有村 外で遊ぶのが好きで、友達とセミ捕りとかしてました。

鈴木 今でも触れる?

有村 セミだけは。

鈴木 ミミズは?

有村 ミミズは無理や(苦笑)。

——よく行った場所は?

有村 地元のたこ焼き屋さん。東京で食べるたこ焼きは揚げてあって外がカリカリなんですけど、地元のは「しゅん」ってなっている。これがもう本当においしくて。近所に住んでいた頃はキックスケーターに乗って買いに行きました。

(c)2025「花まんま」製作委員会

映画には原作者の朱川さんも、こっそりと出演している。撮影現場を見学していると、前田監督から「ちょっとくらい映ってみたら」と言われ、お好み焼き屋の客役としてテーブルに座った。「お酒を飲んで、『おかわり』って言うだけ。体格が大きいので、目立っていました」と笑う。

大阪府生まれで、2002年に「フクロウ男」でオール讀物推理小説新人賞を受賞し、デビュー。「花まんま」は05年の直木賞受賞後に何度か映像化の打診があり、今回ようやく実現した。

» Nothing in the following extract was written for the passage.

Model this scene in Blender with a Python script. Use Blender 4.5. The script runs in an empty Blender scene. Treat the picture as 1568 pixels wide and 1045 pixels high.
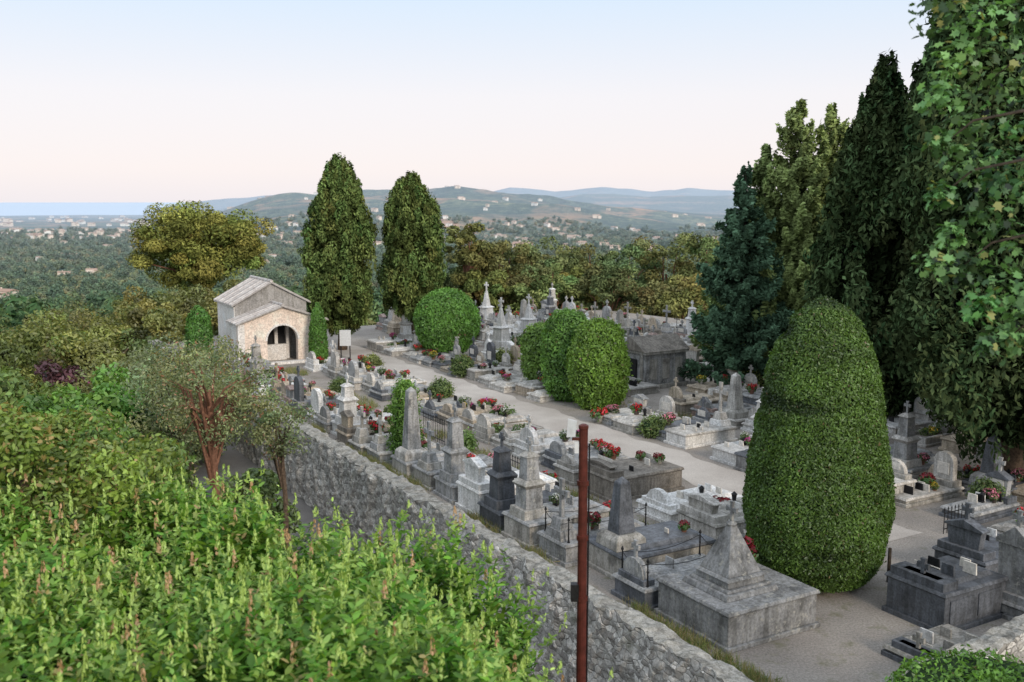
import bpy, math, random
import numpy as np
from mathutils import Vector
random.seed(7); rng=np.random.default_rng(7)
scene=bpy.context.scene
COL=scene.collection
# ---------------------------------------------------------------- helpers
SA=np.array([-0.51,0.86]); SB=np.array([0.86,0.51]); O=np.array([1.55,19.5])
ROT=math.atan2(0.51,0.86)
def W(s,r,z=0.0):
    p=O+s*SA+r*SB
    return (float(p[0]),float(p[1]),z)
def sn(P,scale,seed,oct=3):
    g=np.random.default_rng(seed); P=np.asarray(P,float); out=np.zeros(len(P)); amp=1.0; tot=0
    for o in range(oct):
        for k in range(5):
            d=g.normal(size=P.shape[1]); d/=np.linalg.norm(d)
            out+=amp*np.sin((P@d)*scale*(2.0**o)*(0.7+0.6*g.random())+g.random()*6.28)
        tot+=amp*2.2; amp*=0.55
    return out/tot
def unit(v):
    return v/np.maximum(np.linalg.norm(v,axis=1,keepdims=True),1e-9)
def link(o,parent=None):
    COL.objects.link(o)
    if parent is not None: o.parent=parent
    return o
def empty(name,loc=(0,0,0),rotz=0):
    e=bpy.data.objects.new(name,None); e.empty_display_size=.3; e.location=loc; e.rotation_euler=(0,0,rotz); COL.objects.link(e); return e
# ---------------------------------------------------------------- materials
def newmat(name):
    m=bpy.data.materials.new(name); m.use_nodes=True; nt=m.node_tree
    b=nt.nodes['Principled BSDF']; b.inputs['Roughness'].default_value=.8
    b.inputs['Specular IOR Level'].default_value=.25
    return m,nt,b
def N(nt,t,**kw):
    n=nt.nodes.new(t)
    for k,v in kw.items(): setattr(n,k,v)
    return n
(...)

映画の原作となった短編小説集「花まんま」(文春文庫)

原作は俊樹が主人公の短編だったため、完成した後で妹のフミ子ら他の登場人物の設定を「かわいそうだったな」と思っていた。映画ではフミ子らのその後の人生が補完され、「みんなが納得できる道筋をつけてもらえた。登場人物がみんな幸せになって、原作者の僕も幸せ」とほほえんだ。

ファーストサマーウイカさんが演じた三好駒子など、映画オリジナルの登場人物には「バックボーンを想像させるキャラがザックザクいた」という。脚本から着想を得て、彼女らのサイドストーリー4編を描いた短編集「花のたましい」(文芸春秋)を3月24日に刊行。「映画と短編集を合わせて、“花まんまワールド”を楽しんでもらえれば」と話す。

(文・読売新聞文化部 吉田清均/写真・米山要)

プロフィル鈴木亮平(すずき・りょうへい)1983年3月29日生まれ。兵庫県西宮市出身。2006年にデビューし、NHK大河ドラマ「西郷どん」や、ネットフリックス映画「シティーハンター」などに出演。主演映画「TOKYO MER〜走る緊急救命室〜南海ミッション」が8月1日に公開。

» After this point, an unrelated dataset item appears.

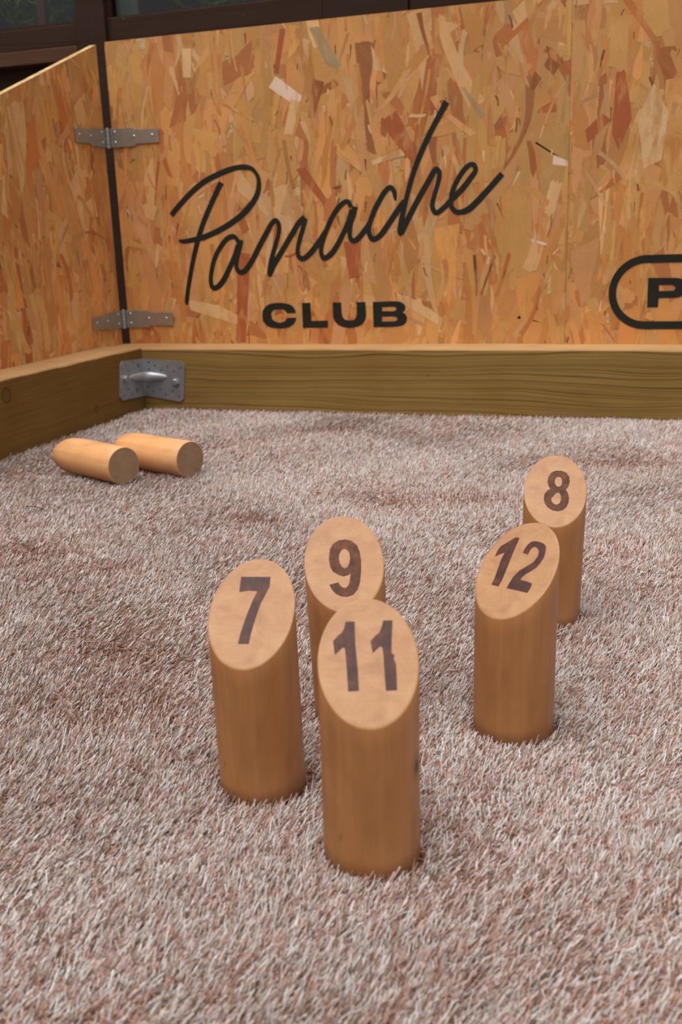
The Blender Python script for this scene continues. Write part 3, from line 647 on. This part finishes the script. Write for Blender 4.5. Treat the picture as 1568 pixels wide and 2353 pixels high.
# lettering printed on the boards
FR = 0.0016
ink = MB()
for k, s in enumerate(STROKES):
    pts = catmull(s, 5)
    n = len(ink.v); m = len(pts); d0_ = FR+k*0.000004
    for i, p in enumerate(pts):
        dd = pts[min(i+1, m-1)][:2]-pts[max(i-1, 0)][:2]
        L = math.hypot(*dd) or 1; nx, nz = -dd[1]/L, dd[0]/L
        w = max(p[2], 0.002)/2; d1 = d0_+i*0.0000005
        for sg, d in ((1, d1), (-1, d1), (-1, FR-0.0004), (1, FR-0.0004)):
            ink.v.append(fn_back(p[0]+nx*w*sg, p[1]+nz*w*sg, d))
    for i in range(m-1):
        for j in range(4):
            a, b2 = n+i*4+j, n+i*4+(j+1) % 4
            ink.f.append((a, b2, b2+4, a+4)); ink.m.append(0)
    ink.f.append((n, n+1, n+2, n+3)); e_ = n+(m-1)*4; ink.f.append((e_+3, e_+2, e_+1, e_)); ink.m += [0, 0]
o = ink.build('script_lettering', [INK], bA); o['label'] = 'dark green slanting handwritten word'
ink = MB()
for loops in CLUB: ink.prism(loops, fn_back, FR-0.0004, FR)
o = ink.build('block_lettering', [INK], bA); o['label'] = 'bold dark green capital lettering below the script'
ink = MB()
def pill(x0, x1, zt, zb):
    r = (zt-zb)/2; zc = (zt+zb)/2
    a = [(x0+r-r*math.sin(t), zc+r*math.cos(t)) for t in np.linspace(0, math.pi, 40)]
    b = [(x1-r+r*math.sin(t), zc-r*math.cos(t)) for t in np.linspace(0, math.pi, 40)]
    return a+b
ink.prism([pill(0.9805, 1.52, 0.2978, 0.1580), pill(0.9945, 1.506, 0.2828, 0.1730)], fn_back, FR-0.0004, FR)
o = ink.build('oval_outline', [INK], bB); o['label'] = 'black rounded outline'
ink = MB(); ink.prism(LETTER_P, fn_back, FR-0.0004, FR)
o = ink.build('block_letter', [INK], bB); o['label'] = 'bold black letter P'

# ------------------------------------------------------------------ strap hinges
def hinge(z, dz, label, lz=0.0):
    root = empty('strap_hinge', (-0.09, 0.09, z)); tag(root, label, 'hinge', 'strap hinges joining the boards')
    ox, oy = -0.09, 0.09
    H1, H2 = 0.0192, 0.0148
    dd = 0.0018; g = 0.0011
    def leaf(fn, drop):
        prof = [(0.006, H1), (0.064, H1), (0.0652, H2), (0.124, H2-0.001), (0.1235, -H2), (0.068, -H2), (0.0645, -H1), (0.006, -H1)]
        prof = [(p[0], p[1]+drop*p[0]) for p in prof]
        b = MB(); b.prism([prof], fn, 0.0, dd)
        o = b.build('leaf', [BRONZE if drop is not None else STEEL], root); bevel(o, 0.0004, 1)
        for (a, h) in ((0.0175, 0.0118), (0.0175, -0.0095), (0.0640, 0.0012), (0.108, 0.0012)):
            c = Vector(fn(a, h+drop*a, dd-0.0003)); ax = Vector(fn(a, h, 1))-Vector(fn(a, h, 0))
            sc = MB(); sc.lathe([(0.0030, 0), (0.0028, 0.0008), (0.0018, 0.0015), (0.0006, 0.0018)], c, ax, 16)
            s = sc.build('screw', [SCREW], o, True)
    leaf(lambda u, v, d: (u, PY-0.09-g-FR*0.9-d, v), dz)
    leaf(lambda u, v, d: (PXL+0.09+g+FR*0.9+d, -u, v), -dz if lz == 0 else lz)
    b = MB()
    for k in range(5):
        a = -0.0205+k*0.0082
        b.lathe([(0.0040, 0.0002), (0.0046, 0.0006), (0.0046, 0.0074), (0.0040, 0.0078)], (0.0015, -0.0015, a), (0, 0, 1), 20)
    b.lathe([(0.0030, -0.001), (0.0030, 0.0425)], (0.0015, -0.0015, -0.0205), (0, 0, 1), 16)
    b.build('knuckle', [STEEL], root, False)
hinge(0.5728, 0.0, 'upper steel strap hinge joining the left and large boards')
hinge(0.1852, 0.0, 'lower steel strap hinge joining the left and large boards, just above the beam')

# ------------------------------------------------------------------ perforated angle bracket
BR_R = [(0.0035, 0.1076), (0.0965, 0.1015), (0.1035, 0.0935), (0.0960, 0.0215), (0.0865, 0.0140), (0.0035, 0.0262)]
BR_L = [(-0.0035, 0.1076), (-0.0880, 0.1130), (-0.0985, 0.1050), (-0.1100, 0.0405), (-0.1020, 0.0315), (-0.0035, 0.0262)]
def circ(cx, cz, r, n=12, sz=1.0): return [(cx+r*math.cos(-2*math.pi*i/n), cz+r*sz*math.sin(-2*math.pi*i/n)) for i in range(n)]
root = empty('angle_bracket', (0, 0, 0.05))
tag(root, 'grey perforated steel angle bracket bolted into the corner of the beams', 'bracket')
q = MB()
fr = lambda u, v, d: (u, -0.0004-d, v-0.05)
fl_ = lambda u, v, d: (0.0004+d, u, v-0.05)
q.prism([BR_R]+[circ(a, b, 0.0021) for a, b in BH_R], fr, 0, 0.0028)
o = q.build('flange', [STEEL], root)
q = MB(); q.prism([BR_L]+[circ(a, b, 0.0021) for a, b in BH_L[:8]]+[circ(a, b, 0.0030, 14, 1.9) for a, b in BH_L[8:]], fl_, 0, 0.0028)
o = q.build('flange', [STEEL], root)
q = MB()     # rounded inner bend between the flanges
prof = [(0.0004, -0.0036), (0.0032, -0.0036), (0.0036, -0.0032), (0.0036, -0.0004), (0.0004, -0.0004)]
q.v = [(a, b, 0.0262-0.05) for a, b in prof]+[(a, b, 0.1076-0.05) for a, b in prof]
q.f = [(0, 1, 2, 3, 4)[::-1], (5, 6, 7, 8, 9)]+[(i, (i+1) % 5, 5+(i+1) % 5, 5+i) for i in range(5)]; q.m = [0]*7
q.build('bend', [STEEL], root)
q = MB()
path = catmull([(0.000, -0.070, 0.0245), (0.003, -0.058, 0.0240), (0.0075, -0.040, 0.0225), (0.0125, -0.024, 0.0212), (0.0175, -0.0165, 0.0205), (0.026, -0.0115, 0.0200),
                (0.040, -0.0070, 0.0190), (0.052, -0.003, 0.0180), (0.062, 0.0002, 0.0172)], 5)
rr = [0.0022+0.0086*math.sin(math.pi*i/(len(path)-1))**0.9 for i in range(len(path))]
q.tube(path, rr, 24, 0.75)
q.build('pressed_rib', [STEEL], root, True)
for c, ax in (((0.0800, -0.0032, 0.0573-0.05), (0, -1, 0)), ((0.0032, -0.0850, 0.0752-0.05), (1, 0, 0))):
    q = MB()
    q.lathe([(0.0092, 0), (0.0092, 0.0012)], c, ax, 24)
    q.lathe([(0.0076, 0.0012), (0.0076, 0.0062), (0.0062, 0.0072)], c, ax, 6)
    q.build('hex_bolt', [STEEL], root)

# ------------------------------------------------------------------ wooden pins
KCUT = 0.9518; PH = 0.1497; SINK = 0.0060
def pin_mesh(r, seed, h=PH):
    N = 96
    zc = h-r*KCUT
    cz = lambda y: zc+KCUT*y
    v = []; f = []; m = []
    def ring(fnc):
        s = len(v)
        for i in range(N):
            t = 2*math.pi*i/N; v.append(fnc(math.cos(t), math.sin(t)))
        return s
    def band(a, b, mi):
        for i in range(N):
            j = (i+1) % N; f.append((a+i, a+j, b+j, b+i)); m.append(mi)
    ra = ring(lambda c, s: ((r-0.0012)*c, (r-0.0012)*s, -SINK))
    rb = ring(lambda c, s: (r*c, r*s, -SINK+0.0010))
    prev = rb; f.append(tuple(range(ra, ra+N))[::-1]); m.append(2); band(ra, rb, 0)
    for k in range(1, 8):
        q = k/8
        rc = ring(lambda c, s: (r*c, r*s, (-SINK+0.001)*(1-q)+(cz(r*s)-0.0009)*q)); band(prev, rc, 0); prev = rc
    r1 = ring(lambda c, s: (r*c, r*s, cz(r*s)-0.0008)); band(prev, r1, 0)
    r2 = ring(lambda c, s: ((r-0.0003)*c, (r-0.0003)*s, cz((r-0.0003)*s)-0.0002)); band(r1, r2, 1)
    r3 = ring(lambda c, s: ((r-0.0011)*c, (r-0.0011)*s, cz((r-0.0011)*s))); band(r2, r3, 1)
    f.append(tuple(range(r3, r3+N))); m.append(1)
    return v, f, m

def pin_body(root, r, seed, h=PH):
    v, f, m = pin_mesh(r, seed, h)
    o = mesh_obj('body', v, f, [SIDE, CUTM, ENDM], root, False, m)
    for p in o.data.polygons: p.use_smooth = (p.material_index == 0 and len(p.vertices) == 4)
    return o

PINS = {'7': (0.87337, -1.42010, 1.67855, -0.00787, -0.00594, 0.02924),
        '9': (0.90167, -1.30428, 1.92868, -0.02405, -0.01090, 0.03009),
        '11': (0.96938, -1.47749, 1.90012, 0.00992, -0.00422, 0.02943),
        '12': (1.02539, -1.29444, 1.17538, 0.01181, 0.00705, 0.02992),
        '8': (1.02153, -1.06111, 1.70131, 0.02898, 0.00152, 0.02879)}
LAB = {'7': 'upright wooden pin with a slanted top burnt with the number 7',
       '9': 'upright wooden pin numbered 9, standing behind the pins 7 and 11',
       '11': 'nearest upright wooden pin, its slanted top burnt with the number 11',
       '12': 'upright wooden pin numbered 12, in front of the pin marked 8',
       '8': 'farthest upright wooden pin, its slanted top burnt with the number 8'}
pin_at = []
for nm, (x, y, a, tx, ty, r) in PINS.items():
    T = Vector((tx, ty, 1)).normalized()
    e1 = Vector((1, 0, -T[0]/T[2])).normalized(); e2 = T.cross(e1)
    hi = e1*math.cos(a)+e2*math.sin(a); sd = hi.cross(T)
    root = empty('numbered_pin')
    mw = Matrix((sd, hi, T)).transposed().to_4x4(); mw.translation = (x, y, 0)
    root.matrix_world = mw
    tag(root, LAB[nm], 'pin', 'numbered wooden pins standing on the turf')
    b_ = pin_body(root, r, int(nm))
    if nm == '11': b_.data.materials[0] = SIDEK
    q = MB(); nv = Vector((0, -KCUT, 1)).normalized()
    def fcut(u, v, d, r=r): return (u, v-KCUT*d/math.hypot(1, KCUT), PH-r*KCUT+KCUT*v+d/math.hypot(1, KCUT))
    for loops in NUMERALS[nm]: q.prism(loops, fcut, -0.0002, 0.00012)
    o = q.build('numeral', [BURN2 if nm in '89' else BURN], root); o['label'] = 'dark brown burnt number %s' % nm
    pin_at.append((x, y, r))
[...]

プロフィル有村架純(ありむら・かすみ)1993年2月13日生まれ。兵庫県伊丹市出身。2010年にデビューし、13年にNHK連続テレビ小説「あまちゃん」で注目を浴びた。映画「花束みたいな恋をした」で日本アカデミー賞最優秀主演女優賞を受賞。25年9月12日公開の映画「ブラック・ショーマン」に出演。